### Exercise brief:
Copy out all of the material, matching it word for word.
# START OF Supplied information
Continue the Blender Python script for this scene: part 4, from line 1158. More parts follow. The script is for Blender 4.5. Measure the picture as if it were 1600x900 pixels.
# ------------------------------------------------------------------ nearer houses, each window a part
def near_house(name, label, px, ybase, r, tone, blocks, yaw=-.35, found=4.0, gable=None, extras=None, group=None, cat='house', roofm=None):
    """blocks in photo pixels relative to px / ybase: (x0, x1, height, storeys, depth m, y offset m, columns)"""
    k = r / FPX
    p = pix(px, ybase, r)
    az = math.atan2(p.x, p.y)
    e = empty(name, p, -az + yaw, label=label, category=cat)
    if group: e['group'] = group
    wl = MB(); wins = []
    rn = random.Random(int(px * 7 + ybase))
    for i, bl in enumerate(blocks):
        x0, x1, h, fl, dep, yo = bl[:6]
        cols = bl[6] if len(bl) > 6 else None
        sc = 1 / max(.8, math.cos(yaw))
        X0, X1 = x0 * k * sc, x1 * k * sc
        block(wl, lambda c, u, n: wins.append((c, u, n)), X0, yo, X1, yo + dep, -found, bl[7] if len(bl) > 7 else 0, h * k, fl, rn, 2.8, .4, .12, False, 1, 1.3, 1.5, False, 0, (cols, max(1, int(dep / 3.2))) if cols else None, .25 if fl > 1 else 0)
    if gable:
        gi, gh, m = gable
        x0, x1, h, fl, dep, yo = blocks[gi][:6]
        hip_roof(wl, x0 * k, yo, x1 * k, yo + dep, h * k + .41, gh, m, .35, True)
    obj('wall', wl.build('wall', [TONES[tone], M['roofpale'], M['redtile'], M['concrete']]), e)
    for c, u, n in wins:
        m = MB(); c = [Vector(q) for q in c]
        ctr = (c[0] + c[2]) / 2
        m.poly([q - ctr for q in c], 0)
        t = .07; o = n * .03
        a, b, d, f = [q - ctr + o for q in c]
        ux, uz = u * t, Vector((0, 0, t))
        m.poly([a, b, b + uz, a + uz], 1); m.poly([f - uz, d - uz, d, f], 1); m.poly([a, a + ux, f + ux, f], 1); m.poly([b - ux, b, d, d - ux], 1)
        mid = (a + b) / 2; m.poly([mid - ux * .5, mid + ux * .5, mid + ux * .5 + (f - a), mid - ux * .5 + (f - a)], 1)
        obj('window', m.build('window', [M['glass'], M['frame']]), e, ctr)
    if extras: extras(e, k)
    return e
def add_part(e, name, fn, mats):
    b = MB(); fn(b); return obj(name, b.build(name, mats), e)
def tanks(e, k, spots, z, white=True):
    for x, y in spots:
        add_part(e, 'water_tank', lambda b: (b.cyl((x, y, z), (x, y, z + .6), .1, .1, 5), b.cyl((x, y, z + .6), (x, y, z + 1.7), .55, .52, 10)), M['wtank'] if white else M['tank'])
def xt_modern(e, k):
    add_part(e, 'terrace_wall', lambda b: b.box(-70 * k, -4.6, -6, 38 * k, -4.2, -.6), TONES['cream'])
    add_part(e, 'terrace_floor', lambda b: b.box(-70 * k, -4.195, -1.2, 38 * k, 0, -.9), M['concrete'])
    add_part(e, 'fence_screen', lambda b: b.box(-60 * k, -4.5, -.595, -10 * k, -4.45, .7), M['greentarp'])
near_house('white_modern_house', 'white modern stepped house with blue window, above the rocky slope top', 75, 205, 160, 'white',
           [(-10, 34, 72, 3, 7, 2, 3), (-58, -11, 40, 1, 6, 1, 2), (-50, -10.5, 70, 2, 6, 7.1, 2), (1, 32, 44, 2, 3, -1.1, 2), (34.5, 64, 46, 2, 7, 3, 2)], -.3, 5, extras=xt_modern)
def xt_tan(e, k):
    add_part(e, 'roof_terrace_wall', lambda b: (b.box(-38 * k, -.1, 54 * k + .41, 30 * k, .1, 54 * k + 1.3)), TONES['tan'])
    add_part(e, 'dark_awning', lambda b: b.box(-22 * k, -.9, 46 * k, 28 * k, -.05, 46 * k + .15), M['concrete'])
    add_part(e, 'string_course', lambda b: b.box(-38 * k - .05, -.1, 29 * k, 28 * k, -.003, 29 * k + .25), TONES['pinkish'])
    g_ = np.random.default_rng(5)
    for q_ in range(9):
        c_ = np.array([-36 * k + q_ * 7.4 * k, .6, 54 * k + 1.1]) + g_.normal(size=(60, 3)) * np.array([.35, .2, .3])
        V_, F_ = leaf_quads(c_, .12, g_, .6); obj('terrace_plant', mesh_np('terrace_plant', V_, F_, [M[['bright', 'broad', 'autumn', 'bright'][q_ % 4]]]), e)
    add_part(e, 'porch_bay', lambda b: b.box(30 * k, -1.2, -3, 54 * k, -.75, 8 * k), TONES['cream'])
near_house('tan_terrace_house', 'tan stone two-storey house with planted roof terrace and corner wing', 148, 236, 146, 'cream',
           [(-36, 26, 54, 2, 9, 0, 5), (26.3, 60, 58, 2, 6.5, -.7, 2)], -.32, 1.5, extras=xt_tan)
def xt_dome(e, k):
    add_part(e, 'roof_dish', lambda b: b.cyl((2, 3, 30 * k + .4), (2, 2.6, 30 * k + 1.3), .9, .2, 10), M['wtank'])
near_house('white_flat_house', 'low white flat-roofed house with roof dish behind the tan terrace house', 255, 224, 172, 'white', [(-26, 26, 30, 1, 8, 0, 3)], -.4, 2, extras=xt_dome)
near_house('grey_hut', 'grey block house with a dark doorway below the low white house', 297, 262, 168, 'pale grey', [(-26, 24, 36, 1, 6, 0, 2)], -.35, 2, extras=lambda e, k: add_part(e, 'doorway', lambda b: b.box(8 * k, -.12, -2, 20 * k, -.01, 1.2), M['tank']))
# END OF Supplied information
### Exercise solution:
Continue the Blender Python script for this scene: part 4, from line 1158. More parts follow. The script is for Blender 4.5. Measure the picture as if it were 1600x900 pixels.
# ------------------------------------------------------------------ nearer houses, each window a part
def near_house(name, label, px, ybase, r, tone, blocks, yaw=-.35, found=4.0, gable=None, extras=None, group=None, cat='house', roofm=None):
    """blocks in photo pixels relative to px / ybase: (x0, x1, height, storeys, depth m, y offset m, columns)"""
    k = r / FPX
    p = pix(px, ybase, r)
    az = math.atan2(p.x, p.y)
    e = empty(name, p, -az + yaw, label=label, category=cat)
    if group: e['group'] = group
    wl = MB(); wins = []
    rn = random.Random(int(px * 7 + ybase))
    for i, bl in enumerate(blocks):
        x0, x1, h, fl, dep, yo = bl[:6]
        cols = bl[6] if len(bl) > 6 else None
        sc = 1 / max(.8, math.cos(yaw))
        X0, X1 = x0 * k * sc, x1 * k * sc
        block(wl, lambda c, u, n: wins.append((c, u, n)), X0, yo, X1, yo + dep, -found, bl[7] if len(bl) > 7 else 0, h * k, fl, rn, 2.8, .4, .12, False, 1, 1.3, 1.5, False, 0, (cols, max(1, int(dep / 3.2))) if cols else None, .25 if fl > 1 else 0)
    if gable:
        gi, gh, m = gable
        x0, x1, h, fl, dep, yo = blocks[gi][:6]
        hip_roof(wl, x0 * k, yo, x1 * k, yo + dep, h * k + .41, gh, m, .35, True)
    obj('wall', wl.build('wall', [TONES[tone], M['roofpale'], M['redtile'], M['concrete']]), e)
    for c, u, n in wins:
        m = MB(); c = [Vector(q) for q in c]
        ctr = (c[0] + c[2]) / 2
        m.poly([q - ctr for q in c], 0)
        t = .07; o = n * .03
        a, b, d, f = [q - ctr + o for q in c]
        ux, uz = u * t, Vector((0, 0, t))
        m.poly([a, b, b + uz, a + uz], 1); m.poly([f - uz, d - uz, d, f], 1); m.poly([a, a + ux, f + ux, f], 1); m.poly([b - ux, b, d, d - ux], 1)
        mid = (a + b) / 2; m.poly([mid - ux * .5, mid + ux * .5, mid + ux * .5 + (f - a), mid - ux * .5 + (f - a)], 1)
        obj('window', m.build('window', [M['glass'], M['frame']]), e, ctr)
    if extras: extras(e, k)
    return e
def add_part(e, name, fn, mats):
    b = MB(); fn(b); return obj(name, b.build(name, mats), e)
def tanks(e, k, spots, z, white=True):
    for x, y in spots:
        add_part(e, 'water_tank', lambda b: (b.cyl((x, y, z), (x, y, z + .6), .1, .1, 5), b.cyl((x, y, z + .6), (x, y, z + 1.7), .55, .52, 10)), M['wtank'] if white else M['tank'])
def xt_modern(e, k):
    add_part(e, 'terrace_wall', lambda b: b.box(-70 * k, -4.6, -6, 38 * k, -4.2, -.6), TONES['cream'])
    add_part(e, 'terrace_floor', lambda b: b.box(-70 * k, -4.195, -1.2, 38 * k, 0, -.9), M['concrete'])
    add_part(e, 'fence_screen', lambda b: b.box(-60 * k, -4.5, -.595, -10 * k, -4.45, .7), M['greentarp'])
near_house('white_modern_house', 'white modern stepped house with blue window, above the rocky slope top', 75, 205, 160, 'white',
           [(-10, 34, 72, 3, 7, 2, 3), (-58, -11, 40, 1, 6, 1, 2), (-50, -10.5, 70, 2, 6, 7.1, 2), (1, 32, 44, 2, 3, -1.1, 2), (34.5, 64, 46, 2, 7, 3, 2)], -.3, 5, extras=xt_modern)
def xt_tan(e, k):
    add_part(e, 'roof_terrace_wall', lambda b: (b.box(-38 * k, -.1, 54 * k + .41, 30 * k, .1, 54 * k + 1.3)), TONES['tan'])
    add_part(e, 'dark_awning', lambda b: b.box(-22 * k, -.9, 46 * k, 28 * k, -.05, 46 * k + .15), M['concrete'])
    add_part(e, 'string_course', lambda b: b.box(-38 * k - .05, -.1, 29 * k, 28 * k, -.003, 29 * k + .25), TONES['pinkish'])
    g_ = np.random.default_rng(5)
    for q_ in range(9):
        c_ = np.array([-36 * k + q_ * 7.4 * k, .6, 54 * k + 1.1]) + g_.normal(size=(60, 3)) * np.array([.35, .2, .3])
        V_, F_ = leaf_quads(c_, .12, g_, .6); obj('terrace_plant', mesh_np('terrace_plant', V_, F_, [M[['bright', 'broad', 'autumn', 'bright'][q_ % 4]]]), e)
    add_part(e, 'porch_bay', lambda b: b.box(30 * k, -1.2, -3, 54 * k, -.75, 8 * k), TONES['cream'])
near_house('tan_terrace_house', 'tan stone two-storey house with planted roof terrace and corner wing', 148, 236, 146, 'cream',
           [(-36, 26, 54, 2, 9, 0, 5), (26.3, 60, 58, 2, 6.5, -.7, 2)], -.32, 1.5, extras=xt_tan)
def xt_dome(e, k):
    add_part(e, 'roof_dish', lambda b: b.cyl((2, 3, 30 * k + .4), (2, 2.6, 30 * k + 1.3), .9, .2, 10), M['wtank'])
near_house('white_flat_house', 'low white flat-roofed house with roof dish behind the tan terrace house', 255, 224, 172, 'white', [(-26, 26, 30, 1, 8, 0, 3)], -.4, 2, extras=xt_dome)
near_house('grey_hut', 'grey block house with a dark doorway below the low white house', 297, 262, 168, 'pale grey', [(-26, 24, 36, 1, 6, 0, 2)], -.35, 2, extras=lambda e, k: add_part(e, 'doorway', lambda b: b.box(8 * k, -.12, -2, 20 * k, -.01, 1.2), M['tank']))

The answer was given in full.